Judith Ann Moriarty
One Piece at a Time

Two for the Ride

By - Jul 26th, 2011 04:00 am

Horse, circa 1880. Click on image for more information. Courtesy MAM.

What do Prancing Horse with Head Turned and Horse have in common, other than an elegantly raised right foreleg, as if about to canter out of the Milwaukee Art Museum? They’re each fashioned by hand, one in the Eastern Han Dynasty and the other in America, circa 1880.

However, it’s their differences that intrigue. Prancing Horse with Head Turned is missing a tail, and I guess the missing tail perhaps was earthenware with green glaze, though maybe it was real horsehair. A visitor asked me, “What happened to the tail?” as if I’d know. I guessed. “Oh, lots of parts have gone missing in ancient artifacts.” He seemed to accept my explanation.

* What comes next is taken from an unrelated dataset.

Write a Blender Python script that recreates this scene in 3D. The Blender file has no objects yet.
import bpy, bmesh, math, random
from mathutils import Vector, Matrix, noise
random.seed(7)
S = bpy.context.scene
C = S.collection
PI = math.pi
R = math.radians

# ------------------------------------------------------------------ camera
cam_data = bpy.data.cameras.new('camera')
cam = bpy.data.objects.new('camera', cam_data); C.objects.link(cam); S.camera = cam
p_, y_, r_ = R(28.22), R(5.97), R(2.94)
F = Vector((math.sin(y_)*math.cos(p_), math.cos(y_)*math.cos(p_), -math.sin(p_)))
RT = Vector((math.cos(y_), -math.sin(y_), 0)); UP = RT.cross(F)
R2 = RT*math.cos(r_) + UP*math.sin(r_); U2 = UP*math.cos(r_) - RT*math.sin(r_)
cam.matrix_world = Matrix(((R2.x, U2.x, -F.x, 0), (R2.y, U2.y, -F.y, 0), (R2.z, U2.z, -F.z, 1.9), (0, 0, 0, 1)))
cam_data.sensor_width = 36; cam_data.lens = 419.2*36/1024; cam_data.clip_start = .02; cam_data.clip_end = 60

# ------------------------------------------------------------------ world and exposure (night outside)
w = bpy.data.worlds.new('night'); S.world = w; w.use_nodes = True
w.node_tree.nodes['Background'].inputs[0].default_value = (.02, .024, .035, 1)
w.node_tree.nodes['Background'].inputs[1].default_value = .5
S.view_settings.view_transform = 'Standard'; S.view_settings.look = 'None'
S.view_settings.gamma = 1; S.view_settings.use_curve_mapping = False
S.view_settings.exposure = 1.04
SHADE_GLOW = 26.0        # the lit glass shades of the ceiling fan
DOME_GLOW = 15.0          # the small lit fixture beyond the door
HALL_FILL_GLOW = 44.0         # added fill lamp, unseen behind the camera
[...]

Prancing Horse with Head Turned, Eastern Han Dynasty, China. On-loan to the Milwaukee Art Museum.Horse has a tail of genuine horsehair, eyes of glass, and a painted canvas saddle. He’s made of wood, carved and assembled. Was he a rich kid’s toy, or part of a display outside of a venue that sold equestrian accoutrements? His elegant neck is arched and every bit of him is as graceful as the horse from Han, but thousands of years separate their making, and at MAM, they’re separated by several floors. Prancing Horse is in the east galleria, and Horse hides (a little joke here) upstairs in the American Folk Art collection. Porcupines, monkeys and a huge spotted cat keep him company.

This is my third visit to the Summer of China exhibition. Before leaving today, I read Lee Ann Garrison’s lovely feature on the contemporary components of the event. Her discussion on the meaning of “smiling” faces in various art works gave me new insight into a piece I wrote about the Entertainers, a trio of funny guys who reside under glass in the east wing, just a bit north of where the horse with no tail prances. Perhaps (I’m wondering), the smiles on the faces of the Entertainers aren’t smiles at all, but stretched grimaces concealing the pain of lives hard-lived. Nah. Not those guys. They’re having too much fun.